Some did and some didn't. I'm pretty salty as the FF7 remake because, to me, it feels like it's missing the heart of the original game. And the chocobo shit which I loved. I just wish they'd stop cheapening things when they remade them ffs. They just make them look nice and it feels like they put no other effort into it. Which is idiotic because they already have the whole game mapped out. Just remake it how it fucking was goddammit >:(
Meanwhile, BG3, the new Spiderman games, and the new Zelda games were (to me) fantastic. The perfect mixes of gorgeous graphics and actually solid gameplay that felt like they had some love and soul put into them.
So it's a mixed bag and at the end of the day pretty graphics can't trick people into liking games that should have been better. We complain about Skyrim being ported all over the damn place but at least they don't drop half the original content every time. That's such a sad low bar but there it is.
PS2 graphics were pretty on point. Upscale to a modern resolution, many of them still look decent now.
Xbox 360 era we got a lot of normal maps added (so models looked a lot more complex than they were).

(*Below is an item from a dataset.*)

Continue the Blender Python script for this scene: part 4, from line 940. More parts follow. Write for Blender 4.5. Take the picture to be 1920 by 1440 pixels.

PS4 added physically based rendering (ability to make parts of models look shiny without needing to separate them).
And the new shit is ray tracing, which PS5 isn't really powerful enough to do, but honestly neither are most affordable PCs. We get nicer lighting at least, but we'll still be on the old render paths for a while yet.
You still get improvements over time, but nothing is really going to compare to PS1 to PS2.
Games have gotten prettier, no argument, but I still feel like we're playing the same games we were playing 20 years ago just with slight QOL improvements.
Yeah, I feel like everything we have now could have been done on the PS3 and Xbox 360. At least gameplay wise. Before that they were quite limited in terms of RAM. The big open world games probably couldn't have been done prior to that gen. Stuff like Assassin's Creed 2 or Far Cry 3 wouldn't have been possible at all on PS2, I feel.
The closest they had was GTA SA which had huge nearly empty areas to hide the loading of the main city areas.
I'm just going to butt in and say that Far Cry 3 is the most ridiculously perfectly optimised game I've ever played. I managed to get it running on internal graphics of an old laptop in 800x600 resolution with potato settings and it was genuinely still enjoyable. I think I played through it halfway like that before I got my pc back.
I saw some arguments over the last few years. It seems that the gaming industry focused so hard on good graphics that they forgot how to make the rest of the games. Honestly some faithful re-releases with updated graphics of ancient 8 and 16 bit games, would probably sell fairly well.
Sure if you consider the industry to only be AAA size games
AAA titles have always tried to be on the cutting edge of new graphics. Indies obviously are an exception to the "new games bad" rule.
Right but indie, A, and AA are just as much part of the industry as AAA
In your opinion, what is an example of an A or AA title?
I messed up a little indie and A are basically the same thing. An example for things that are AA are smaller publishers and developers that still have a decent monetary backing like Devolver Digital, Warhorse studios, Obsidian (moreso when they were contracting out to larger developers like Bethesda but also with their own titles),Bohemia Interactive, platinum games (who make Nier). Essentially lower budget, generally less marketing, smaller but still decent team sizes between 50 and 100 people is considered to be AA. Whereas larger companies like rockstar, blizzard, Activision etc are AAA because they have that huge monetary backing of investors, many teams and sub companies that divvy up the work on multiple large scale projects at a time.